Consider how skills gained in mathematics and statistics can be used in the workplace

  • Do I know what my students' career aspirations are?
  • Do I have an up-to-date understanding of the importance and use of the skills I teach in mathematics and statistics in the workplace? If not, how could I brush up on that knowledge?
  • Do I have support from senior management? How can I get this?
  • What combination of subjects are my students taking? What is their rationale for this? How can I better help my Year 10 students during subject choice time?
  • Am I encouraging students to reflect on the relevance of their learning to their options after they leave school?
  • Have my students set clear goals? What other skills do they need to develop on top of mathematics and statistics for them to achieve their goals?
  • How can I make the most of school events such as parent evenings?
  • What do parents know about career pathways related to mathematics and statistics? How could I help parents improve their understanding of this?
  • Is my school using The Real Game with junior classes? How can I utilise the mathematics component of this?
  • What mathematics activities can I incorporate with careers expos?
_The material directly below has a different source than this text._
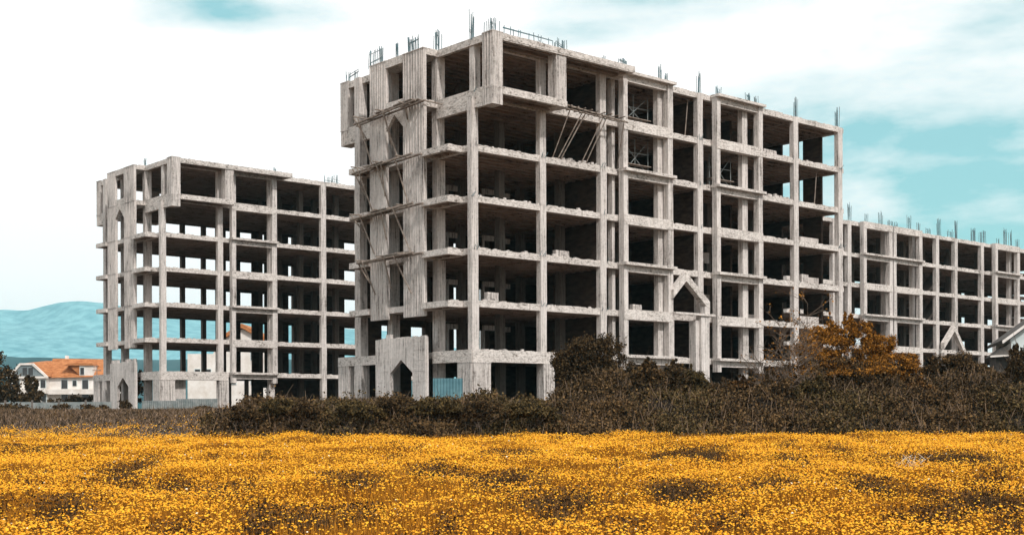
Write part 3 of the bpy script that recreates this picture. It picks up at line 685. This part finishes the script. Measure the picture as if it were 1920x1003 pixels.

Linking career education to the mathematics and statistics curriculum

Here are some of the objectives from the mathematics and statistics curriculum that can be related to career education.

Level 4

Patterns and relationships

Generalise properties of multiplication and division with whole numbers. Use graphs, tables and rules to describe linear relationships found in numbers and spatial patterns.

Level 5

Geometry and measurement

Select and use appropriate metric units for length, area, volume and capacity, weight (mass), temperature, angle, and time, with awareness that measurements are approximate.

Level 6

Statistical literacy

Evaluate statistical reports in the media by relating the displays, statistics, processes and probabilities used to the claims made.

Level 8

Statistical investigation

Make inferences from surveys and experiments: determining estimates and confidence intervals for means, proportions, and differences, recognizing the relevance of the central limit theorem.